Dr Will Grant, hailing from far Northern Queensland, came into this world as a caulbearer, destined to become significant. Somewhat clean-cut and cultivated, he is slowly maturing to his full potential.

If you talk to Dr Grant, he will no doubt offer you nutritious chunks of insight into his chosen field of academia; Science Communications, as well as easily digestible snipets of his own avocations (think Star Wars, craft beer and cycling). In his short(ish) lifespan, he has nurtured a wide array of audiences through his wholesome approach to both his own research and to his creative ingenuity of public communication.

Currently residing in the green pastures of Canberra, he has put down roots at the Center of Public Awareness of Science (CPAS), ANU. This has allowed him to craft and curate his own batch of student prodigies that he tends to carefully, supervising them through their various projects, from PhD students to undergrad interns.

He is not stingy with the nutrition he provides others. Having crafted research papers and popular writing, his words invigorate organic audiences that stem from such fields as The Sydney Morning Herald, The Brisbane Times, and the International Journal for Science Communication. Dr Grant is providing educational fodder to current and future generations - encouraging them to creatively question how the world is growing around them. His success is such that he has been awarded The Vice Chancellor’s Award for Public Policy and Outreach (2015).

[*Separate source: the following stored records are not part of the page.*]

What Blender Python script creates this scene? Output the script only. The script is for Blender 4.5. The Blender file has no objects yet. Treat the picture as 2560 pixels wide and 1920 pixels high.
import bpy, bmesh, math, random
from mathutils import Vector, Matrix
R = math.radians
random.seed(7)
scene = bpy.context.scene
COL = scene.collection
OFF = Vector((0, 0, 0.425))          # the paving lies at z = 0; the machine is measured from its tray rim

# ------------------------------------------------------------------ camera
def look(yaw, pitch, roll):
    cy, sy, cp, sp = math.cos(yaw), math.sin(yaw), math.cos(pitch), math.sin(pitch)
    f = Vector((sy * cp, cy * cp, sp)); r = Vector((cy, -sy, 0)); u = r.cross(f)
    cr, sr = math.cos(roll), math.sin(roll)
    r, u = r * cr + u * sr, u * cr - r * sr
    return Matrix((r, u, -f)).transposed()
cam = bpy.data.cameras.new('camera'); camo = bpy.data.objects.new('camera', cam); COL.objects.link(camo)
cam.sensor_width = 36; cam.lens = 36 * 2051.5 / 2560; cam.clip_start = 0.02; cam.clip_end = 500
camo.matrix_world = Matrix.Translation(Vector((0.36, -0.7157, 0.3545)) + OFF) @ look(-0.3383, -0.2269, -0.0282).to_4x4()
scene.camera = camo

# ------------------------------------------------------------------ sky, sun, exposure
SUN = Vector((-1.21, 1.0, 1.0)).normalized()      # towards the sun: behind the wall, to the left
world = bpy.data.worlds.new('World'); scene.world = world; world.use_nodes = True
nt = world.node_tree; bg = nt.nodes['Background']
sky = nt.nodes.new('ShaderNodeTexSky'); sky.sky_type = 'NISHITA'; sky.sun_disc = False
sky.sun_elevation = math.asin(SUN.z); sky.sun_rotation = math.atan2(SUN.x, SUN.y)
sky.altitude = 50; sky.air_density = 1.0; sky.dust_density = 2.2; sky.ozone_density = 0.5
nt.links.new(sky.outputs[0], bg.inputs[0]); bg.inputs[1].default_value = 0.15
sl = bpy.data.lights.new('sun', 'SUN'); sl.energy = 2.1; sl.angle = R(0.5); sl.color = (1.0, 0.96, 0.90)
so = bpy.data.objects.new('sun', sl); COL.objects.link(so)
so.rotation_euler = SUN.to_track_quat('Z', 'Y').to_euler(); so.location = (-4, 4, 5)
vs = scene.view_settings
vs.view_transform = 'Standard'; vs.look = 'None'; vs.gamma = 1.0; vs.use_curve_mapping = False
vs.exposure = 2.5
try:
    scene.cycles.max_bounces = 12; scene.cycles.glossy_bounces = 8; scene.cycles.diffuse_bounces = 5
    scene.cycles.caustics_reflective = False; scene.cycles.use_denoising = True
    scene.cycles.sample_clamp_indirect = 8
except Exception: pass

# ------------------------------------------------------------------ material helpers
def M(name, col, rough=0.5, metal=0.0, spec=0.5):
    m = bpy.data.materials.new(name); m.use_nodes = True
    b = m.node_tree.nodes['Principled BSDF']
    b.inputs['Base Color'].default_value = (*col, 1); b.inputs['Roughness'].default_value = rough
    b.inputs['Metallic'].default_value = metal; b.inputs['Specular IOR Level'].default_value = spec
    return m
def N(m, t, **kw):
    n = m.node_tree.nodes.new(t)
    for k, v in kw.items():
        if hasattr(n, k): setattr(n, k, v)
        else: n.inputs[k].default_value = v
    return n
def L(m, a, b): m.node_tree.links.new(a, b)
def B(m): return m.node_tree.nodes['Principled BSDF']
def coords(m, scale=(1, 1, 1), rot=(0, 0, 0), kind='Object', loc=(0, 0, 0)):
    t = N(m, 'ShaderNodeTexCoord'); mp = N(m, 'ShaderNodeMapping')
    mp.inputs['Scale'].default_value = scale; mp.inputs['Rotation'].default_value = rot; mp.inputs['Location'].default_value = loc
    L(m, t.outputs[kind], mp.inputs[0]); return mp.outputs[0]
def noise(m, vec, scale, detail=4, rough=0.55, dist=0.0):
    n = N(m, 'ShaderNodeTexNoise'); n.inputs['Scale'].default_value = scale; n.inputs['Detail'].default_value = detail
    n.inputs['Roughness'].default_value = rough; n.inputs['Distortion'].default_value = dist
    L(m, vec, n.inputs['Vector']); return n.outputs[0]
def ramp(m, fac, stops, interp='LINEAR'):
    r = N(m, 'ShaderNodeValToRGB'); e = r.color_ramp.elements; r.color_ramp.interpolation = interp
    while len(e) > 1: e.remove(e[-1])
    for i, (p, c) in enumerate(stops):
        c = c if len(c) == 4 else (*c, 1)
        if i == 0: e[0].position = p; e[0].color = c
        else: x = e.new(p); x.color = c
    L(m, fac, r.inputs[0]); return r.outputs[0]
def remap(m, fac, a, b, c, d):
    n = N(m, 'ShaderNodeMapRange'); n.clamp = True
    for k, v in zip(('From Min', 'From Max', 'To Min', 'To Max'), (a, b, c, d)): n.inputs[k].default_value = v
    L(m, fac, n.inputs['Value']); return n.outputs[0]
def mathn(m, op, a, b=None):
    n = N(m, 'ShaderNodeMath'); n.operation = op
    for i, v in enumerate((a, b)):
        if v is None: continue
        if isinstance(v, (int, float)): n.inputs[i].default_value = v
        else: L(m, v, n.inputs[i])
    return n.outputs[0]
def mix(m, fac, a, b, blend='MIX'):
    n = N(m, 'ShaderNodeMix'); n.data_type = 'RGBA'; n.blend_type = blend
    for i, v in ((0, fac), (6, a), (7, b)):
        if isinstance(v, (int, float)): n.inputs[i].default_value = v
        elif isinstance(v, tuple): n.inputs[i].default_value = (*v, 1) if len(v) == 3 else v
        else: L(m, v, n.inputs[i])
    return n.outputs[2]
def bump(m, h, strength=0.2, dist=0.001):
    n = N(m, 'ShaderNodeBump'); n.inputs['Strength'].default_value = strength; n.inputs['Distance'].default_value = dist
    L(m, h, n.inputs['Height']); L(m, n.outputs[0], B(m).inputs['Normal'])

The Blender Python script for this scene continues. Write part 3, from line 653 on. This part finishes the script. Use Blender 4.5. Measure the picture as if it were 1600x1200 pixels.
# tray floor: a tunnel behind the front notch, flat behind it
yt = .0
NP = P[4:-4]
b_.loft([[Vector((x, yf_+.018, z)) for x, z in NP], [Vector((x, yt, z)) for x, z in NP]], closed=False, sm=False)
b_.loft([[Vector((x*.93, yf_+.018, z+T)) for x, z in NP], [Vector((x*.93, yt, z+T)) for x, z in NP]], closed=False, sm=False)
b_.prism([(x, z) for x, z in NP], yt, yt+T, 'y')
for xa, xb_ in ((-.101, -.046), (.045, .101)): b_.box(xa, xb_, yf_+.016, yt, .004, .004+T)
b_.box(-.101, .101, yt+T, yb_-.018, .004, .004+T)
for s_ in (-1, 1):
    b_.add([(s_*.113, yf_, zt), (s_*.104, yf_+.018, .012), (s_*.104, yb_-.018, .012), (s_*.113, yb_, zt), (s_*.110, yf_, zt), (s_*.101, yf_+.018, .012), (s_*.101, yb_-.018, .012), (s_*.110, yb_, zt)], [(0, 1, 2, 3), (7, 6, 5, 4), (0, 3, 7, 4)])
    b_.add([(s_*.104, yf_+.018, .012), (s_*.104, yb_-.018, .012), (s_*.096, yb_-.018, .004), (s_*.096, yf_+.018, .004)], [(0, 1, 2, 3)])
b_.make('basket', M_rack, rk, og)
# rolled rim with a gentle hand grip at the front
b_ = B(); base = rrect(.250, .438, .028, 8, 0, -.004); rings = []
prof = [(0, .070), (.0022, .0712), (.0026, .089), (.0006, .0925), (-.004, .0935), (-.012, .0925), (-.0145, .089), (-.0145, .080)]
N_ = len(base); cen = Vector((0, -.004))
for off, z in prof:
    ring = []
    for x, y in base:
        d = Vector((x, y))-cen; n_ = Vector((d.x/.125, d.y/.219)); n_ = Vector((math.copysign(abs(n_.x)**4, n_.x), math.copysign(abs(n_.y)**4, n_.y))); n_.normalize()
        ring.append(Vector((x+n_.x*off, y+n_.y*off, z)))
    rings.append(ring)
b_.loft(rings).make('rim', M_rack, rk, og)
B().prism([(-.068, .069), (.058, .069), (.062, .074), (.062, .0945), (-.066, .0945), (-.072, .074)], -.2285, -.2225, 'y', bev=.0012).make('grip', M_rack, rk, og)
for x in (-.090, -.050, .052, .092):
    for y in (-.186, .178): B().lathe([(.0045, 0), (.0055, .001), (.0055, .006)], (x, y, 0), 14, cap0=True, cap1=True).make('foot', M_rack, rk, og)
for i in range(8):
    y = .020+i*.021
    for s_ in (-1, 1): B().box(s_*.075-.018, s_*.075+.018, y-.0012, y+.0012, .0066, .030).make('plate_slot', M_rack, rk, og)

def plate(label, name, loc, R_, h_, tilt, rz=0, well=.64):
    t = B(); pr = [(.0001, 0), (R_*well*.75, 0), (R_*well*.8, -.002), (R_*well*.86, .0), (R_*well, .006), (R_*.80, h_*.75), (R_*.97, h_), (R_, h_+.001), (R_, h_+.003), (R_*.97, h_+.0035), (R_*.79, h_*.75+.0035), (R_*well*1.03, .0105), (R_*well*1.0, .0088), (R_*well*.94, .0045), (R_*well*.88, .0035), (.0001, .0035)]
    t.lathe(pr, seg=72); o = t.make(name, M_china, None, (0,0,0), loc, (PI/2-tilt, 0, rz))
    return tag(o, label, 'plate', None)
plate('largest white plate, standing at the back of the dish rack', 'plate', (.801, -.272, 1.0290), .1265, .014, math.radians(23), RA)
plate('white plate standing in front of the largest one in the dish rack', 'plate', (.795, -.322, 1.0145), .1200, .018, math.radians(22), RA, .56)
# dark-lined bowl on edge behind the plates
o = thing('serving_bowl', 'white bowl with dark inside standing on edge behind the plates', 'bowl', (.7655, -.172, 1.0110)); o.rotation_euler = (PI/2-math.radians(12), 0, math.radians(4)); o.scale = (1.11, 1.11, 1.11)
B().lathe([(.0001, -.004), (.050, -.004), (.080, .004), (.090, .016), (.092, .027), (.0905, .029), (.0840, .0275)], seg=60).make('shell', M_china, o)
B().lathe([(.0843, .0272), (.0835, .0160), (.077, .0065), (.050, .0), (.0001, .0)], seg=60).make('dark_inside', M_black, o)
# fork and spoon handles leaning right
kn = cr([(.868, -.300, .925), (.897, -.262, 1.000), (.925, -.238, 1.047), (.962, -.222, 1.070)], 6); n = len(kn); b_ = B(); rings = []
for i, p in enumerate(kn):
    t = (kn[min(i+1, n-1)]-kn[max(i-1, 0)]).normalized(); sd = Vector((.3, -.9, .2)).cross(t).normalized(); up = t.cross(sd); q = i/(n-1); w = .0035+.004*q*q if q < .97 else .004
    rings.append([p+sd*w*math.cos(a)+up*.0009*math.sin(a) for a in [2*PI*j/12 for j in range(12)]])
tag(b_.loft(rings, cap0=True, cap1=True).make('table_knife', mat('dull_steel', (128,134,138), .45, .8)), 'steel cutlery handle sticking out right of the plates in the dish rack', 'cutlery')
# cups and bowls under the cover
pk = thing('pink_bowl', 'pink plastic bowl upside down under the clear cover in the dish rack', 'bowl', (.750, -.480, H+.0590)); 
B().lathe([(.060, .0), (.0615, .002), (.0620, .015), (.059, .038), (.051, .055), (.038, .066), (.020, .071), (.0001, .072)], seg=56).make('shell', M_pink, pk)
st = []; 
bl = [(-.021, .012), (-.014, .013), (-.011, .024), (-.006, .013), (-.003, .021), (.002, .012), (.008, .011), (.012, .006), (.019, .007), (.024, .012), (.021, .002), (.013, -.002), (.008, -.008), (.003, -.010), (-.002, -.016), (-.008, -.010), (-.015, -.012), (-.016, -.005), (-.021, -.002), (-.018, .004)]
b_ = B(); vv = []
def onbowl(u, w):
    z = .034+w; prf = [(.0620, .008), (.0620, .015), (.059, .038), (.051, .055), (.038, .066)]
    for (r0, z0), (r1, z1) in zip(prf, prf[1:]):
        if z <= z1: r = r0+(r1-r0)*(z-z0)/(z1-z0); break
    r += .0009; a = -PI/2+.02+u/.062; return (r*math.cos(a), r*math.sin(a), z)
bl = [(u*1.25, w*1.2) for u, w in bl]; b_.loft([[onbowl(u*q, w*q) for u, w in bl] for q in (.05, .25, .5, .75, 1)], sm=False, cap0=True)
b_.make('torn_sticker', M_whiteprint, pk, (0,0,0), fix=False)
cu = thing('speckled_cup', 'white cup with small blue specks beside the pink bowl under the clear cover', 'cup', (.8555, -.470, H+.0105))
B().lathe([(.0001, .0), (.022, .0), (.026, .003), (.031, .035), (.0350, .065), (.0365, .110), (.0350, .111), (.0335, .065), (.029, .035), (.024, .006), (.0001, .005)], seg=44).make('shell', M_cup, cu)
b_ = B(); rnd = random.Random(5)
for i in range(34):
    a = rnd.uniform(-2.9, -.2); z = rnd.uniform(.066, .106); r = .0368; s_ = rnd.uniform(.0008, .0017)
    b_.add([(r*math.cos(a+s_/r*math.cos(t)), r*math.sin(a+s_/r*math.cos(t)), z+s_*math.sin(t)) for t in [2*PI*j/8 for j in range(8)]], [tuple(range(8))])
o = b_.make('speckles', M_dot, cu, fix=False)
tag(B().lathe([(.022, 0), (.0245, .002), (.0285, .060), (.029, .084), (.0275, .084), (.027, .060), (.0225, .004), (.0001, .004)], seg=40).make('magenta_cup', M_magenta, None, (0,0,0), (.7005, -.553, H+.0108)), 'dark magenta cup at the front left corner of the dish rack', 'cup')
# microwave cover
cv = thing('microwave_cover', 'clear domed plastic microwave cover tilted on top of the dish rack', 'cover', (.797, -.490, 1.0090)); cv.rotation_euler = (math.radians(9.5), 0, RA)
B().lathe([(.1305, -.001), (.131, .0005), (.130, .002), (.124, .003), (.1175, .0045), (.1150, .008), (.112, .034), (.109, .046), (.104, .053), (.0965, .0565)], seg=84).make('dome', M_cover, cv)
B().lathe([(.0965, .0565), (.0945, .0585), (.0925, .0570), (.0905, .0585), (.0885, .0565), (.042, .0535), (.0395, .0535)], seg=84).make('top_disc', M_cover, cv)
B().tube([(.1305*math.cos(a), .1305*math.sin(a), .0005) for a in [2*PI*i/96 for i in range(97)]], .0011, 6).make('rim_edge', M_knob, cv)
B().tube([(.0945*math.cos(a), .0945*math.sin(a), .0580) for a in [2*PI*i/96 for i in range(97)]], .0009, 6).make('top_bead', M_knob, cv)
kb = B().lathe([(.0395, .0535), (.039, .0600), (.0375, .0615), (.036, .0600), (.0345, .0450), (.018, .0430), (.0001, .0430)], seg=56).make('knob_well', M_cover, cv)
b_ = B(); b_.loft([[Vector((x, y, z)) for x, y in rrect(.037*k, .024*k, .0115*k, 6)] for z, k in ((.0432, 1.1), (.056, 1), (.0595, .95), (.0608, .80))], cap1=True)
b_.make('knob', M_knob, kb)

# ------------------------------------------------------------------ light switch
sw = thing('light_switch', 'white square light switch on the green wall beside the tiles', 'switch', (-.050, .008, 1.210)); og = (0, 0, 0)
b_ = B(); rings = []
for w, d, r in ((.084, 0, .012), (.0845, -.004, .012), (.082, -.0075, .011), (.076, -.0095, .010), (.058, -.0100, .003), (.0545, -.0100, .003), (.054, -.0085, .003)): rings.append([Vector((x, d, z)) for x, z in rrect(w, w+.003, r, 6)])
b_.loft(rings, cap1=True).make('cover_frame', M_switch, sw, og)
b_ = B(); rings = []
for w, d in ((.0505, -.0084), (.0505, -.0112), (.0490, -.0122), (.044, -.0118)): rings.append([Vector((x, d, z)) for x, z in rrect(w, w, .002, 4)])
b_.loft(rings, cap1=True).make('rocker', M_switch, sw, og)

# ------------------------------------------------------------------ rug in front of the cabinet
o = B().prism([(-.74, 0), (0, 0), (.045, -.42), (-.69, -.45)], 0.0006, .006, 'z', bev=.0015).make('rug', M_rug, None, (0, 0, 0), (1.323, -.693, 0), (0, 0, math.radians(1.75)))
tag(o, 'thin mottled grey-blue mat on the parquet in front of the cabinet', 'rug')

As an individual of substance, Dr Grant has been asked to sow his naturally refined and organically grown ideas in a variety of different ways. Due to his collaboration, organiations such as the CSIRO, the Office of the Chief Scientist and UNESCO are more cultivated and prosperous. In addition his talks at multiple embassies, TEDx, and his rawer pubshows, podcasts and radio segments demonstrate his expertise in the science communication sector - especially in regard to his research interests of the intersection of science and political policy.

 
rod 3.jpg

Dr Rod Lamberts

Over the last 200 years* or so, Dr Rod Lamberts has bloomed into an expert Science Communicator and shenanigist. With a beer in hand, Rod enjoys spreading idea seeds into the wider community as often as he can, a mission dangerously enabled by his day job as Deputy Director of the Centre for Public Awareness of Science at The Australian National University. In this grown-up role, he has helped cultivate the minds and research projects of nearly 4 million* intellectual saplings, helping them blossom into the soaring intellectual oaks they have now become.

Having presented at billions* of learned gatherings across most of the known universe*, Dr Lamberts is now a prized specimen in the Science Communication field literally everywhere. Meandering around topics like risk, ethics, public policy and public intellectualism, his outpourings have a fertilizer-like quality that help audiences thrive - audiences that range from Pacific Island communities, ABC Radio listeners and readers of national publications like The Sydney Morning Herald and The Conversation, to the many lost souls who wander into in his classroom.

He is also the lucky recipient of 4 knee surgeries (so far), which are of course entirely unrelated to his passion for all things snowboarding, and most things Japanese (especially their snow). Also also, Rod is a Scorpio (with Sagittarius rising) and thinks dogs are the only creature other than humans that deserve immortality. Though he’s not 100% sure about humans.